Banks have pulled back significantly on CRE loans, including multifamily. Private equity, insurance companies, CMBS, and other sources

There are other sources. “When talking about stabilized assets, we still have Fannie and Freddie,” Don King, executive vice president of Walker & Dunlop, tells GlobeSt.com. “They didn’t reach their caps last year. They’re doing their job of providing that counter-cyclical capital. From a market share standpoint, Fannie and Freddie are doing more of that than anyone else.”

But there are other government-related options. One is Federal Housing Administration loans. Part of the Department of Housing and Urban Development, FHA works with lenders to insure loans for more favorable financial terms.

One thing FHA loans aren’t is fast, as the process takes much longer for a stabilized asset.
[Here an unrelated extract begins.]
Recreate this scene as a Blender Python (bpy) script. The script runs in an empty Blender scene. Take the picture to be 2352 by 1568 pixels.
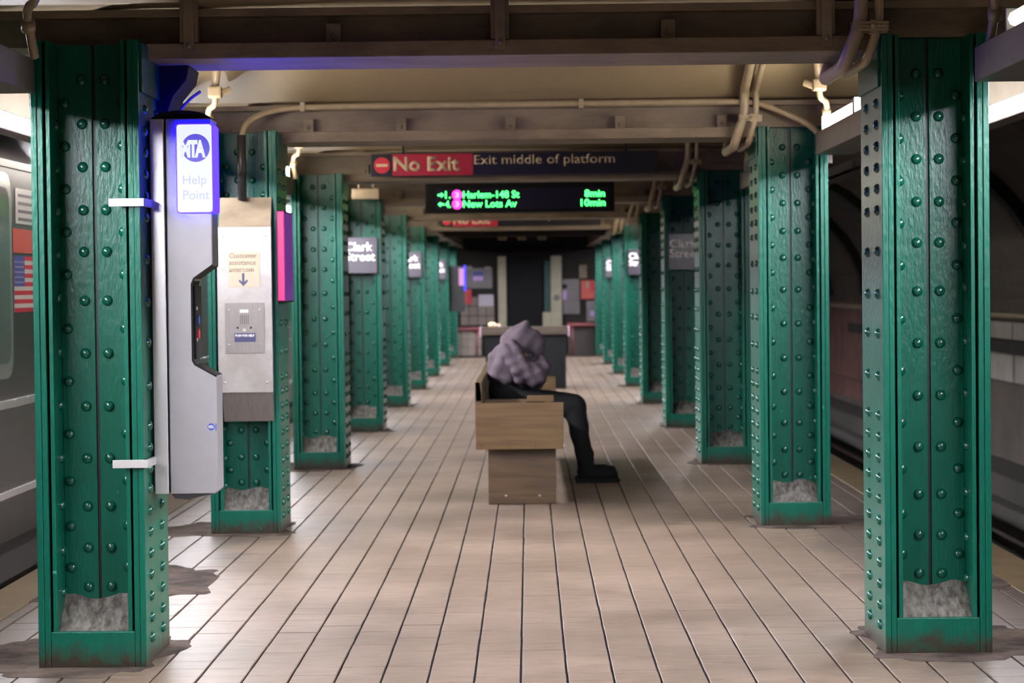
import bpy, bmesh, math, random
from mathutils import Vector, Matrix
random.seed(7)
SC = bpy.context.scene
COL = SC.collection
PI = math.pi

# ------------------------------------------------------------------ camera
F = 5553.0
cam_d = bpy.data.cameras.new('camera'); cam = bpy.data.objects.new('camera', cam_d); COL.objects.link(cam)
SC.camera = cam
cam_d.sensor_width = 36.0; cam_d.lens = 36.0*F/2352.0
cam_d.clip_start = 0.05; cam_d.clip_end = 300
yaw, pitch, roll = 40.45/F, 125.5/F, 0.0115
fw = Vector((-math.sin(yaw)*math.cos(pitch), math.cos(yaw)*math.cos(pitch), -math.sin(pitch)))
rt = fw.cross(Vector((0, 0, 1))).normalized(); up = rt.cross(fw)
r2 = rt*math.cos(roll) - up*math.sin(roll); u2 = up*math.cos(roll) + rt*math.sin(roll)
m = Matrix((r2, u2, -fw)).transposed().to_4x4(); m.translation = Vector((0, 0, 1.3))
cam.matrix_world = m
cam_d.dof.use_dof = True; cam_d.dof.focus_distance = 8.7; cam_d.dof.aperture_fstop = 5.6

# ------------------------------------------------------------------ world and exposure
w = bpy.data.worlds.new('world'); SC.world = w; w.use_nodes = True
w.node_tree.nodes['Background'].inputs[0].default_value = (0.75, 0.62, 0.5, 1)
w.node_tree.nodes['Background'].inputs[1].default_value = 0.006
SC.view_settings.view_transform = 'Standard'
SC.view_settings.look = 'None'
SC.view_settings.exposure = 0.0
SC.view_settings.gamma = 1.0
SC.view_settings.use_curve_mapping = False
LAMP = 232.0             # side of the tubes
LAMP_UP = 60.0         # tube strength in the troughs under the arches
LIP = 0.088             # how far the reflector lip hangs below the tube centre
BLUE = 80.0

# ------------------------------------------------------------------ layout constants
Y1 = 8.45; S = 4.53
def ys(k): return Y1 + (k-1)*S          # front of column k
YL = -0.13                              # the left row stands slightly nearer
CD = 0.53                                # column depth
LX, RX, HW = -1.522, 1.422, 0.187        # column centres, half width
ZB = 2.11                                # beam soffit
def zb_(k): return {1: 2.11, 2: 2.09, 3: 2.075, 4: 2.06, 5: 2.045}.get(k, 2.11 if k < 1 else 2.035)
ZT = 2.29                                # beam top
EDGE_L, EDGE_R = -2.31, 2.27

# ------------------------------------------------------------------ materials
MATS = {}
def rgb(r, g, b):
    f = lambda c: ((c/255)/12.92 if c/255 <= 0.04045 else ((c/255+0.055)/1.055)**2.4)
    return (f(r), f(g), f(b), 1)
def mat(name, col, rough=0.5, metal=0.0, noise=0.0, nscale=8.0, col2=None, bump=0.0, bscale=40.0, stretch=(1, 1, 1), spec=0.5, coat=0.0, fine=0.0):
    mt = bpy.data.materials.new(name); mt.use_nodes = True
    nt = mt.node_tree; b = nt.nodes['Principled BSDF']
    b.inputs['Base Color'].default_value = col
    b.inputs['Roughness'].default_value = rough; b.inputs['Metallic'].default_value = metal
    b.inputs['Specular IOR Level'].default_value = spec
    if coat: b.inputs['Coat Weight'].default_value = coat; b.inputs['Coat Roughness'].default_value = 0.12
    tc = nt.nodes.new('ShaderNodeNewGeometry'); mp = nt.nodes.new('ShaderNodeMapping')
    nt.links.new(tc.outputs['Position'], mp.inputs['Vector']); mp.inputs['Scale'].default_value = stretch
    if noise > 0:
        n = nt.nodes.new('ShaderNodeTexNoise'); n.inputs['Scale'].default_value = nscale; n.inputs['Detail'].default_value = 6; n.inputs['Roughness'].default_value = 0.65
        nt.links.new(mp.outputs[0], n.inputs['Vector'])
        rmp = nt.nodes.new('ShaderNodeValToRGB'); rmp.color_ramp.elements[0].position = 0.38; rmp.color_ramp.elements[1].position = 0.62
        c2 = col2 or tuple(c*0.5 for c in col[:3])+(1,)
        rmp.color_ramp.elements[0].color = c2; rmp.color_ramp.elements[1].color = col
        nt.links.new(n.outputs['Fac'], rmp.inputs[0])
        mx = nt.nodes.new('ShaderNodeMix'); mx.data_type = 'RGBA'; mx.inputs[0].default_value = noise
        mx.inputs[6].default_value = col; nt.links.new(rmp.outputs[0], mx.inputs[7])
        nt.links.new(mx.outputs[2], b.inputs['Base Color'])
    if bump > 0:
        n2 = nt.nodes.new('ShaderNodeTexNoise'); n2.inputs['Scale'].default_value = bscale; n2.inputs['Detail'].default_value = 4
        nt.links.new(mp.outputs[0], n2.inputs['Vector'])
        bp = nt.nodes.new('ShaderNodeBump'); bp.inputs['Strength'].default_value = bump; bp.inputs['Distance'].default_value = 0.004
        nt.links.new(n2.outputs['Fac'], bp.inputs['Height']); nt.links.new(bp.outputs[0], b.inputs['Normal'])
    MATS[name] = mt
    return mt
def emis(name, col, strength):
    mt = bpy.data.materials.new(name); mt.use_nodes = True
    nt = mt.node_tree; b = nt.nodes['Principled BSDF']
    b.inputs['Base Color'].default_value = (0.02, 0.02, 0.02, 1)
    b.inputs['Emission Color'].default_value = col; b.inputs['Emission Strength'].default_value = strength
    b.inputs['Roughness'].default_value = 0.4
    return mt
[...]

But where FHA-backed loans can be particularly helpful is in meeting the needs of construction.

King notes that banks “have pulled back on the construction side.”

“The larger national banks, they’re still doing construction loans, but they’re super selective,” he says. “They’ve gone from 60%, 65% loan to cost to 50%, and that’s for their good customers.”

Finance companies and private equity are filling the gap. Unfortunately, those rates can be stiff. An FHA construction loan is still in the low 6s. It’s still not fast. The time to process is “somewhere between 9 and 15 months,” says King, depending on whether full plans are already available.

Again, as insured loans, going the FHA route does mean finding a bank that will process it, and that takes some work these days. Last year, Walker & Dunlop did $750 million in loans with local and regional banks.

“There were 38 loans that we did, where we were the mortgage banker,” King says. “Of those 38 loans, there were 34 separate sources. We’re really earning our money, turning over many stones to match capital.”